Joe Biden will hold bilateral talks with Prime Minister Rishi Sunak ahead of a keynote speech in Belfast as he kicks off the first day of his historic trip to Northern Ireland and the Republic of Ireland.
The US president’s four-day trip marks the 25th anniversary of the Good Friday Agreement, which largely brought an end to the Troubles in Northern Ireland in 1998, and is the first from a US president in a decade.
Mr Biden also wants to make sure the recent Windsor Framework deal between the European Union and Britain remains in place. That deal has so far failed to convince the Democratic Unionist Party (DUP) - one of the biggest parties at Stormont - to end a boycott of the devolved power-sharing government, a key part of the 1998 peace deal.
The DUP has said Mr Biden’s visit will not pressure it to end its more than year-long protest at the trade rules that treat the province differently to the rest of the UK.
While Mr Biden is expected to greet representatives of the DUP and the other four main Northern Ireland political parties, it is unclear if they will hold separate meetings.
Mr Sunak greeted his US counterpart on Tuesday evening when he landed in Belfast, and the pair will meet again for talks around 11.30am on Wednesday.
Speaking to reporters before his departure, Mr Biden said that his top priority was to “make sure the Irish accords and the Windsor Agreement stay in place, keep the peace”.
His son Hunter Biden and sister Valerie Biden Owen are believed to be accompanying him for the trip.
A major security operation is in place for the visit, with more than 300 officers from the rest of the UK being drafted into Northern Ireland.
Following talks with Mr Sunak, the US President will deliver a keynote speech at Ulster University’s new £350 million Belfast campus, where he is expected to hail the “tremendous progress” made since the landmark peace deal. Mr Sunak will not attend the keynote speech.
National security council co-ordinator for strategic communications John Kirby said the president’s speech would “underscore the readiness of the United States to preserve those gains and support Northern Ireland’s vast economic potential to the benefit of all communities”.
Mr Biden will also travel to Co Louth, where his great-grandfather James Finegan was born, and tour Carlingford Castle before spending the night in Dublin.

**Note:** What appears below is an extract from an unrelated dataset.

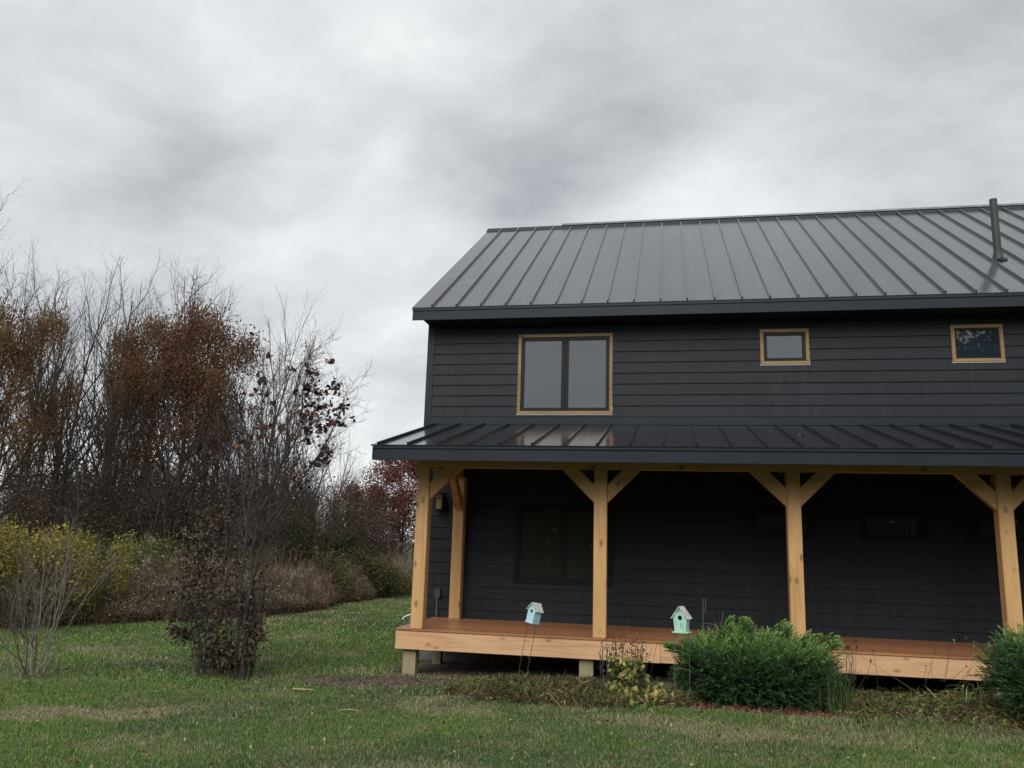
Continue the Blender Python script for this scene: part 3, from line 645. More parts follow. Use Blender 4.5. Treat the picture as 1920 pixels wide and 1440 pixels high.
# sheathing behind, gable and back walls
m.add([(XL+.01, D+.006, -.72), (XR, D+.006, -.72), (XR, D+.006, 5.6), (XL+.01, D+.006, 5.6)], [(0, 1, 2, 3)])
yc = (D+YB)/2
ZW0 = ZE+SL*(D-YE)-.03
m.v and None
for z0 in np.arange(-.4, 9.0, .2):
    z1 = z0+.2; y0 = D+.1; y1 = YB
    if z0 > ZW0-.1: y0 = D+.1+(z0-ZW0+.1)/SL; y1 = YB-(y0-D-.1)
    if y1-y0 < .3: break
    m.add([(XL-.012, y0, z0), (XL-.012, y1, z0), (XL+.004, y1, z1), (XL+.004, y0, z1), (XL+.006, y0, z0), (XL+.006, y1, z0)], [(0, 3, 2, 1), (0, 1, 5, 4)])
m.add([(XL+.008, D+.1, -.72), (XL+.008, YB, -.72), (XL+.008, YB, ZW0), (XL+.008, yc, ZR-.12), (XL+.008, D+.1, ZW0)], [(0, 4, 3, 2, 1)])
m.add([(XR, D, -.7), (XR, YB, -.7), (XR, YB, ZW0), (XR, yc, ZR-.12), (XR, D, ZW0)], [(0, 1, 2, 3, 4)])
m.add([(XL, YB, -.7), (XR, YB, -.7), (XR, YB, ZW0), (XL, YB, ZW0)], [(0, 3, 2, 1)])
m.build('wall', SIDM)
HB().box(XL, XL+.112, D-.022, D+.02, 3.30, 5.42).box(XL-.02, XL+.0, D-.022, D+.11, 3.30, 5.42).box(XL, XL+.112, D-.022, D+.02, -.3, 2.9).box(XL-.02, XL, D-.022, D+.11, -.3, 2.9).build('corner_board', TRMM, bevel=.002)
HB().box(XL-.01, XR, D-.012, D+.05, -.80, -.27).build('foundation', CONC)
# windows
def window(a, b, c, d, trim, sashes, glass, tw=.085, sw=.05):
    o = Vector(((a+b)/2, D, c)); w = empty('window', o-H0); w.parent = house; w['_off'] = tuple(o)
    y0 = D-.034
    if trim:
        HB().box(a, b, y0, D+.03, d-tw, d).build('head_trim', TRIMW, w, bevel=.003); HB().box(a, b, y0, D+.03, c, c+tw).build('sill_trim', TRIMW, w, bevel=.003)
        HB().box(a, a+tw, y0-.001, D+.03, c+tw, d-tw).build('side_trim', TRIMV, w, bevel=.003); HB().box(b-tw, b, y0-.001, D+.03, c+tw, d-tw).build('side_trim', TRIMV, w, bevel=.003)
        q_ = HB().box(a-.012, b+.004, y0+.012, D+.01, c-.012, c-.001).box(b+.001, b+.006, y0+.02, D+.01, c, c+.22); q_.build('weather_strip', WHITEP, w)
    else:
        f = HB().box(a, b, y0, D+.03, d-tw, d).box(a, b, y0, D+.03, c, c+tw).box(a, a+tw, y0, D+.03, c+tw, d-tw).box(b-tw, b, y0, D+.03, c+tw, d-tw); f.build('frame', BLACKM, w, bevel=.003)
    ia, ib, ic, id_ = a+tw, b-tw, c+tw, d-tw; n_ = sashes; W_ = (ib-ia)/n_
    for k in range(n_):
        sa, sb = ia+k*W_, ia+(k+1)*W_
        g0 = .004 if k else 0
        s1 = HB(); ys, ye = D-.016, D+.02
        s1.box(sa+g0, sb, ys, ye, id_-sw, id_).box(sa+g0, sb, ys, ye, ic, ic+sw).box(sa+g0, sa+sw+g0, ys, ye, ic+sw, id_-sw).box(sb-sw, sb, ys, ye, ic+sw, id_-sw)
        s1.build('sash', BLACKM, w, bevel=.003)
        HB().box(sa+sw+g0+.001, sb-sw-.001, D+.0, D+.012, ic+sw+.001, id_-sw-.001).build('pane', glass, w)
    # recess lining
    HB().box(ia-.01, ib+.01, D+.021, D+.04, ic-.01, id_+.01).build('blind', BLACKM, w)
    return w
window(*wins[0], True, 2, GLASS, tw=.056, sw=.064)
window(*wins[1], True, 1, GLASS, tw=.058, sw=.058)
window(*wins[2], True, 1, GLASS, tw=.058, sw=.035)
window(*wins[3], False, 2, GLASS2, tw=.06, sw=.045)
for w_ in wins[4:]: window(*w_, False, 1, GLASS3, tw=.06, sw=.03)
# main roof: two slopes, seams at 18 inch
NRM = Vector((0, -SL, 1)).normalized(); UP = Vector((0, 1, SL)).normalized()
def roof_panel(x0, x1, ye, ze, yr, zr, seam0, pitch, mat_, name, hs=.046, ws=.012, th=.02, capseam=None):
    sl = (zr-ze)/(yr-ye); nn = Vector((0, -sl*(1 if yr > ye else 1), 1)).normalized()
    if yr < ye: nn = Vector((0, -sl, 1)).normalized()
    b = HB(); A = lambda x, t_, h: Vector((x, ye+(yr-ye)*t_, ze+(zr-ze)*t_))+nn*h
    b.add([A(x0, 0, 0), A(x1, 0, 0), A(x1, 1, 0), A(x0, 1, 0), A(x0, 0, -th), A(x1, 0, -th), A(x1, 1, -th), A(x0, 1, -th)],
          [(0, 1, 2, 3), (4, 7, 6, 5), (0, 4, 5, 1), (0, 3, 7, 4), (1, 5, 6, 2), (2, 6, 7, 3)])
    x = seam0
    while x < x1:
        b.add([A(x-ws, 0.002, .0005), A(x+ws, .002, .0005), A(x+ws, .002, hs), A(x-ws, .002, hs), A(x-ws, .995, .0005), A(x+ws, .995, .0005), A(x+ws, .995, hs), A(x-ws, .995, hs)],
              [(0, 1, 2, 3), (4, 7, 6, 5), (0, 3, 7, 4), (1, 5, 6, 2), (2, 6, 7, 3)])
        x += pitch
    return b.build(name, mat_)
X0, X1 = -3.61, 13.4; SEAM0 = -3.2337
# seams: panels stop short of ridge
roof = roof_panel(X0, X1, YE, ZE, YR, ZR, SEAM0, .457, ROOFM, 'roof'); roof['_off'] = tuple(H0)
roof_panel(X0, X1, 2*YR-YE, ZE, YR, ZR-.001, SEAM0, .457, ROOFM, 'roof')['_off'] = tuple(H0)
# ridge cap, rake trim, vent strip (children of roof)
c = HB(); dz = .03
c.prism([(YR-.16, ZR-.16*SL+dz), (YR, ZR+dz+.03), (YR+.16, ZR-.16*SL+dz), (YR+.16, ZR-.16*SL-.002), (YR, ZR+.004), (YR-.16, ZR-.16*SL-.002)], X0-.005, X1, 'x')
c.build('ridge_cap', SEAMM, roof, bevel=.002)
HB().prism([(YR-.05, ZR+.042), (YR-.02, ZR+.10), (YR+.05, ZR+.10), (YR+.08, ZR+.03), (YR, ZR+.07)], -1.66, X1-.01, 'x').build('ridge_vent', GALV, roof)
rk = HB(); tt = .17
rk.prism([(YE+.012, ZE-.235), (YE+.012, ZE-.018), (YR, ZR-.026), (YR, ZR-.2), (YE+.1, ZE-.165), (YE+.036, ZE-.235)], X0+.015, X0+.045, 'x')
rk.prism([(YR, ZR-.21), (YR, ZR-.024), (2*YR-YE, ZE-.024), (2*YR-YE, ZE-.23)], X0+.015, X0+.045, 'x')
rk.build('rake_board', TRMM)
HB().box(X0+.045, X1, YE+.012, YE+.035, ZE-.235, ZE-.016).box(X0+.01, X1, YE-.004, YE+.011, ZE-.062, ZE-.020).build('fascia', TRMM, bevel=.003)
HB().box(XL, X1, YE+.036, D-.03, ZE-.225, ZE-.205).build('soffit', SOFM)
# gable end soffit
HB().add([(X0+.046, YE+.04, ZE-.05), (XL-.02, YE+.04, ZE-.05), (XL-.02, YR, ZR-.05), (X0+.046, YR, ZR-.05)], [(0, 3, 2, 1)]).build('soffit', SOFM)
# plumbing vent
d = ray(1872, 486); t_ = (SL*(CAM[1]-YE)+ZE-CAM[2])/(d[2]-SL*d[1]); q = Vector(CAM+d*t_)
vp = hpart('vent_pipe', q, PIPEM, MB().tube([q+Vector((0, 0, -.05)), q+Vector((.0, 0, 1.17))], .066, 18).tube([q+Vector((0, 0, -.02)), q+Vector((0, 0, .13))], [.10, .075], 18), smooth=False)
HB().tube([q+Vector((0, -.02, -.02))+NRM*.012, q+Vector((0, -.02, -.02))+NRM*.03], .14, 16).build('boot', SEAMM, vp)
# porch roof
YP, ZP, ZPW = -1.01, 2.66, 3.40; SP = (ZPW-ZP)/(D-YP)
proof = roof_panel(-3.29, X1, YP, ZP, D-.03, ZPW-.03*SP, -2.7272-.457+.0, .457, ROOF2, 'porch_roof', hs=.040); proof['_off'] = tuple(H0)
HB().box(-3.30, X1, D-.07, D-.02, ZPW-.012, ZPW+.05).box(-3.30, X1, D-.036, D-.019, ZPW+.05, ZPW+.13).build('flashing', TRMM, proof)
HB().prism([(YP+.005, ZP-.215), (YP+.005, ZP-.024), (D-.03, ZPW-.03), (D-.03, ZPW-.22)], -3.262, -3.235, 'x').build('rake_board', TRMM)
HB().box(-3.235, X1, YP+.012, YP+.04, ZP-.225, ZP-.026).box(-3.25, X1, YP-.008, YP+.011, ZP-.055, ZP-.024).build('fascia', TRMM, bevel=.003)
HB().add([(-3.23, YP+.045, ZP-.06), (X1, YP+.045, ZP-.06), (X1, D-.03, ZPW-.09), (-3.23, D-.03, ZPW-.09)], [(0, 3, 2, 1)]).build('soffit', SOFM)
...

He will then meet Irish President Michael D Higgins on Thursday and take part in a tree-planting ceremony and ringing of the Peace Bell at the president’s official residence, Aras an Uachtarain, before meeting the Taoiseach Leo Varadkar and addressing a joint session of the Irish parliament.
The trip comes as police recovered four suspected pipe bombs from a cemetery in Londonderry where a republican commemoration was staged on Easter Monday.
It follows scenes of violence in the Creggan area of the city when a number of missiles, including petrol bombs, were hurled by young people at a police Land Rover monitoring the pre-commemoration parade.
The illegal parade started when a number of masked men in paramilitary-style dress formed a colour party carrying the Irish flag and a host of republican flags.
There was another reminder of Northern Ireland’s violent past when it was announced on the eve of the President’s visit that a west Belfast man alleged to have been the British Army’s top mole in the Provisional IRA has died.
Freddie Scappaticci, who was aged in his 70s, always denied he was the agent Stakeknife but was widely described as the leader of the IRA’s notorious “nutting squad” who interrogated and murdered suspected informers during the Troubles.
Former taoiseach Bertie Ahern said it was a “big own goal” the Northern Ireland Assembly is not operating for the visit of the President.